**To do**
From the first line of the data through the line containing "grid_obj('flank', np.stack([SX(Yg) +", return each line exactly.

**Data block**
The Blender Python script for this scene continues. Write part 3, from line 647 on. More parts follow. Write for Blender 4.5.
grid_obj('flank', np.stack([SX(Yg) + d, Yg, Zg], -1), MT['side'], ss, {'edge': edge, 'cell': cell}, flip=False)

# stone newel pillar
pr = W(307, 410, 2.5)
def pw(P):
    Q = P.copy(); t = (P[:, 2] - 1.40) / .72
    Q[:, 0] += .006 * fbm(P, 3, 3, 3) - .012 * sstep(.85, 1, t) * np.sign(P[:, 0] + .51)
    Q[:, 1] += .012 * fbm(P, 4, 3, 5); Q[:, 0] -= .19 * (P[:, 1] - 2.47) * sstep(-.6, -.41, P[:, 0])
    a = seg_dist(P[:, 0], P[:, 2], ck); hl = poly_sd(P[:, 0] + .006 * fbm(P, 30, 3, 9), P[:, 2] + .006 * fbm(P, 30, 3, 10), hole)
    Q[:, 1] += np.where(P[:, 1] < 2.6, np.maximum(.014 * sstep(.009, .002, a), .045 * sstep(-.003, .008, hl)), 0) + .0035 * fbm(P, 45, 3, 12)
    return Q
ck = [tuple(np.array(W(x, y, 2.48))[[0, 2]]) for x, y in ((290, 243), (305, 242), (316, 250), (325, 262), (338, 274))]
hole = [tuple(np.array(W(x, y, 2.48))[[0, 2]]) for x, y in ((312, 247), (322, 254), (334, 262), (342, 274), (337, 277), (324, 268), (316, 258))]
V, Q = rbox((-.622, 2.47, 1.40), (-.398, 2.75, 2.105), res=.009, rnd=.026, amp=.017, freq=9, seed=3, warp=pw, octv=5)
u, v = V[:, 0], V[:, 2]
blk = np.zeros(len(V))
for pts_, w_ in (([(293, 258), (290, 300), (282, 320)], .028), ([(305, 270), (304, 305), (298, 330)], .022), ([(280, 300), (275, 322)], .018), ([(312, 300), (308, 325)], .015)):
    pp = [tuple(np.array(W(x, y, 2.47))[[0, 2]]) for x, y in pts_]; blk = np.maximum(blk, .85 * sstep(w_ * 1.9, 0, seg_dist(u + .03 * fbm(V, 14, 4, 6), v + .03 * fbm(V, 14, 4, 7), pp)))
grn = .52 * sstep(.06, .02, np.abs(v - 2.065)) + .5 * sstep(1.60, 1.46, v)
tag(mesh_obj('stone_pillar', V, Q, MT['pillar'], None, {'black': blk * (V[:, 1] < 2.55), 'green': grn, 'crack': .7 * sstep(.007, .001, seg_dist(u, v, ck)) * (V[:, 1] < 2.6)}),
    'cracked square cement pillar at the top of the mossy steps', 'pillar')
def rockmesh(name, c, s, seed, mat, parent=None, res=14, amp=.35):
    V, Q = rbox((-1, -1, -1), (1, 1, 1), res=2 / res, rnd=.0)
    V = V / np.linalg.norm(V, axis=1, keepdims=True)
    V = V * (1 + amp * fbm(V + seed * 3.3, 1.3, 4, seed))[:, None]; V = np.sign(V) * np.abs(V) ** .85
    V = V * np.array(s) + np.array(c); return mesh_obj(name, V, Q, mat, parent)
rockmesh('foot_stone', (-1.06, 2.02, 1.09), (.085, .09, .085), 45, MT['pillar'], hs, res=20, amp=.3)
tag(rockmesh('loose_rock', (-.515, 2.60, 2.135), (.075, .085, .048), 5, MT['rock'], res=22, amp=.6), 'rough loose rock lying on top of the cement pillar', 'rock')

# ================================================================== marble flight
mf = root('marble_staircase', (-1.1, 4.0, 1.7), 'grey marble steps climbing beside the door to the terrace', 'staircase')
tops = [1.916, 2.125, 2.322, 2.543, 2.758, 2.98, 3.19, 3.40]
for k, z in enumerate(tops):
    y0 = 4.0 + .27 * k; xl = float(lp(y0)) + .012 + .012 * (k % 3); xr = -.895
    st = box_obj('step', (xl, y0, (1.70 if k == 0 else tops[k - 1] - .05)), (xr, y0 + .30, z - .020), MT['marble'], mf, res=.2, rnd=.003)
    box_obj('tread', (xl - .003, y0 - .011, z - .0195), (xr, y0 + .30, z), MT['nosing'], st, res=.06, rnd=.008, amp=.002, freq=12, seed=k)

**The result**
The Blender Python script for this scene continues. Write part 3, from line 647 on. More parts follow. Write for Blender 4.5.
grid_obj('flank', np.stack([SX(Yg) + d, Yg, Zg], -1), MT['side'], ss, {'edge': edge, 'cell': cell}, flip=False)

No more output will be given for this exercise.